Following a series of complaints, the Commission had launched in October 2011 an in-depth investigation into a number of public support measures in favour of companies of the former Tirrenia Group and their respective acquirers. The Commission had concerns that these measures may have given the companies an unfair competitive advantage over their competitors, in breach of EU State aid rules.
 
On the basis of its in-depth assessment, the Commission has concluded, among others, the following for the measures concerning Tirrenia and its acquirer CIN:
 
The illegal prolongation of the rescue aid to Tirrenia for one year beyond the six months duration foreseen is incompatible with the 2004 Guidelines on State aid for the rescue and restructuring of companies and has to be recovered; the use of funds, earmarked to upgrade ships, for liquidity purposes constitutes operating aid to Tirrenia as the company neither repaid those funds to the State nor used them for their original purpose (i.e. upgrading its ships).
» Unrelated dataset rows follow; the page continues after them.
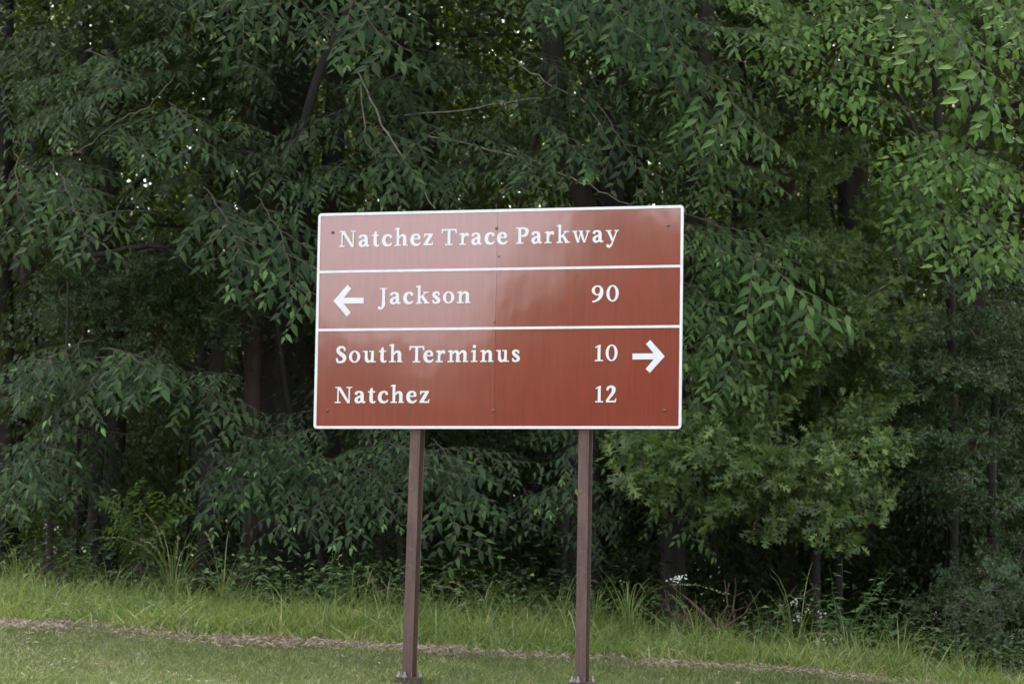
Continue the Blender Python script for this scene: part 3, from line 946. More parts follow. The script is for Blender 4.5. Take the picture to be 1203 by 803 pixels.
def limb(tree, pts, radii, mat='bark', name='limb', k=7):
    c = catmull(np.c_[np.array([rel(at(*p), tree) for p in pts]), np.asarray(radii, float)], 6)
    wob_ = .012 if name == 'bare_branch' else .01
    c[1:-1, :3] += np.random.default_rng(int(abs(c[0, 0]) * 997)).normal(size=(len(c) - 2, 3)) * wob_
    mb = MB()
    mb.tube(c[:, :3], c[:, 3], k, 0, .06)
    return obj(name, mb.mesh(name, [M[mat]], True), tree)


def trunk(tree, pts, radii, mat='bark', k=12):
    """pts: (px, py, Y); the first point goes down into the ground at the thing's base"""
    w = [(0, 0, -.3)] + [rel(at(*p), tree) for p in pts]
    rr = [radii[0] * 1.25] + list(radii)
    c = catmull(np.c_[np.array(w), np.array(rr)], 6)
    mb = MB()
    mb.tube(c[:, :3], c[:, 3], k, 0, .05)
    return obj('trunk', mb.mesh('trunk', [M[mat]], True), tree)


def crown_fill(tree, X, Y, z0, s, low=False):
    o = obj('crown', random.choice(LOWCROWN if low else CROWN), tree, rel((X, Y, z0), tree))
    o.rotation_euler = (0, 0, random.uniform(0, 6))
    o.scale = (s, s, s)
    return tag(o, kind='stuff')


def fill(tree, kind, poly, Yr, n, dirx=(-.5, .5), drop=(.08, .5), tl=0, length=(.9, 1.6), face=.5):
    """scatter leafy branches whose tips lie inside a region of the tree's silhouette"""
    poly = np.array(poly, float)
    lo, hi = poly.min(0), poly.max(0)
    c = 0
    while c < n:
        x, y = random.uniform(lo[0], hi[0]), random.uniform(lo[1], hi[1])
        ins = False
        for a in range(len(poly)):
            (x1, y1), (x2, y2) = poly[a], poly[a - 1]
            if (y1 > y) != (y2 > y) and x < (x2 - x1) * (y - y1) / (y2 - y1) + x1:
                ins = not ins
        if not ins:
            continue
        c += 1
        Y = random.uniform(*Yr)
        tip = at(x, y, Y)
        ln = random.uniform(*length)
        d = unit([random.uniform(*dirx), -random.uniform(.35, 1), -random.uniform(*drop)])
        place_spray(tree, kind, tip - d * ln, tip, face, None, tl if random.random() < .35 else 0)


def heroes(tree, kind, L, tl=3, face=.6):
    for bx, by, bY, tx, ty, tY in L:
        k_ = kind + 'big' if kind in ('elm', 'yellowish') and random.random() < .6 else kind
        place_spray(tree, k_, at(bx, by, bY), at(tx, ty, tY), face, None, random.randint(0, tl))


# big broad trunk left of the sign
t = tree_at('broad_trunk_tree', 333, 30.6, 'large tree with a broad dark trunk left of the sign')
trunk(t, [(332, 600, 30.6), (330, 380, 30.6), (328, 180, 30.7), (325, -150, 31)], (.42, .39, .37, .33))
limb(t, [(330, 60, 30.7), (410, -40, 30), (520, -140, 29)], (.12, .08, .03))
crown_fill(t, t.location[0], 31, CAMZ + 2.2, 1.1)
t = tree_at('red_barked_tree', 294, 29.8, 'slender reddish trunk standing beside the broad dark trunk')
trunk(t, [(296, 560, 29.8), (297, 380, 29.8), (292, 200, 29.9), (288, -120, 30)], (.10, .10, .095, .08), 'bark_red', 9)
crown_fill(t, t.location[0], 30, CAMZ + 4.2, .7)
t = tree_at('dark_trunk_tree', 463, 32, 'straight dark trunk rising behind the top left of the sign')
trunk(t, [(463, 560, 32), (461, 300, 32), (463, 100, 32), (468, -150, 32.3)], (.19, .17, .15, .13))
crown_fill(t, t.location[0] + .3, 32.5, CAMZ + 2.6, .95)
t = tree_at('leaning_sapling', 243, 29.2, 'thin trunk leaning right left of the broad trunk')
trunk(t, [(243, 590, 29.2), (250, 470, 29.2), (262, 380, 29.2), (282, 290, 29.4), (290, 100, 30)], (.10, .09, .075, .06, .03), 'bark', 8)
limb(t, [(252, 450, 29.2), (205, 420, 29), (180, 380, 28.8)], (.03, .02, .008))
crown_fill(t, t.location[0] - .2, 29.8, CAMZ + 1.6, .55)
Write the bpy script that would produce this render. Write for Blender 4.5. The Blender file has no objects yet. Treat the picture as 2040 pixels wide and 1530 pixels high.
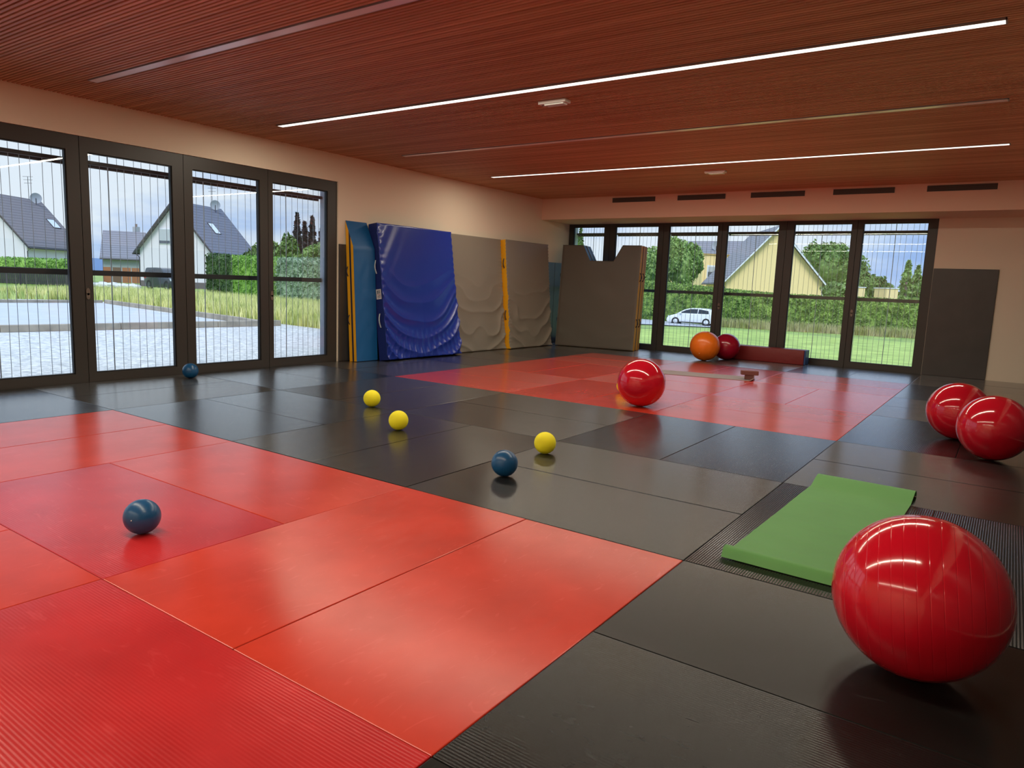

This aid is incompatible with the 2014 rescuing and restructuring Guidelines and therefore has to be recovered by Italy; the exemptions from certain taxes granted to Tirrenia in the context of the privatisation process, reducing the costs that Tirrenia would otherwise have had to bear itself, constitute aid incompatible with the Treaty on the Functioning of the European Union and has to be recovered by Italy.
 
The amount to be recovered is approximately 14 million euros (including interest). As the Commission has concluded that there is no economic continuity between Tirrenia and its acquirer CIN, recovery of the incompatible aid will be limited to Tirrenia, which is already in liquidation.
 
In a separate decision, the Commission also concluded its in-depth investigation into the public service compensation, for a total amount of more than 1.5 billion euros, granted between 1 January 1992 and 31 December 2008 to companies of the former Tirrenia Group (Adriatica, Caremar, Saremar, Siremar and Toremar).
 
After the EU General Court in 2009 annulled a Commission decision of 2004 approving the aid, the Commission has reassessed these measures. The Commission has found that: the aid granted for the provision of maritime cabotage transport services and the fiscal treatment of mineral oils used as fuel for shipping both constitute existing aid; the aid granted for the provision of international maritime transport services is compatible with EU 2011 SGEI Framework as it covered connections meeting public transport needs and did not distort competition to an extent contrary to the interests of the Union. However, aid granted to Adriatica for the operation of a route to/from Greece for the period January 1992 to July 1994 is incompatible with EU State aid rules as at that time Adriatica was involved in a price fixing cartel for the tariffs for commercial vehicles on that specific route. This aid will thus have to be recovered by Italy.
 
As Adriatica was acquired by Tirrenia in 2004 and, as mentioned, as the Commission has concluded that there is no economic continuity between Tirrenia and its acquirer CIN, Italy will have to recover the incompatible aid from Tirrenia, which is in liquidation. This amounts to approximately EUR 1 million (including interest).